A television production company owned by a popular romance novelist expects earnings to climb 33 per cent to $48 million this year as mainland viewers clamour for tales about women climbing the social ladder, financial intrigue and sex.

Qin Jia Yuan Media (QJY), owned by Anita Leung Fung-yee and her legislator husband Philip Wong Yu-hong, hopes to raise between $100 million and $150 million in a main-board listing expected early next month.

Ms Leung is the author of more than 100 books, which she claims have sold more than 10 million copies.

Turnover at QJY last year was $56 million and is expected to rise to $81 million this year, according to a recent research report by sponsor DBS Vickers Securities.

In October, Aegis Group, the world's fifth-largest media group, bought 25 per cent of QJY, giving the British marketing firm access to a lucrative mainland television market not yet fully open to foreign investors.

Financial details of the deal have not been disclosed.

'QJY's alliance with Aegis creates substantial synergistic effects,' DBS said. 'QJY is poised to enter another phase of strong growth with the international expertise of Aegis.'

DBS said Aegis could help QJY distribute content to overseas markets.
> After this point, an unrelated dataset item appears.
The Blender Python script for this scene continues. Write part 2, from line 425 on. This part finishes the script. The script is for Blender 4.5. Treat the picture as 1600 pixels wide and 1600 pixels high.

In addition, the British firm might be able to assist in the sourcing of future investment.

Between February and last month, the market plunged, forcing several companies to delay or reduce the size of their offers.

'The H-share index is up over 20 per cent in the last three weeks which indicates confidence is returning. In addition, the success of Mengniu Dairy's transaction provides evidence that investors are again looking to put cash to work in new issues,' said Danny Palmer, co-head of global capital markets for Morgan Stanley in Asia-Pacific.

Mengniu Dairy priced its IPO at the top end of the range, equal to 19 times this year's earnings.

Having lowered the indicative price at least once during pre-marketing, improving sentiment allowed the company to lift the price range to between $3.125 and $3.925 from $2.69 to $3.72 on the eve of the launch of the retail tranche.

Even so, retail investors subscribed for 206 times the shares available, resulting in a reallocation from the institutional tranche which boosted the retail portion to 50 per cent of the total offer from an initial 10 per cent. The institutional tranche was more than 20 times covered before the clawback, with Asian investors taking up about 40 per cent, sources said.

The shares will start trading on the main board on Thursday.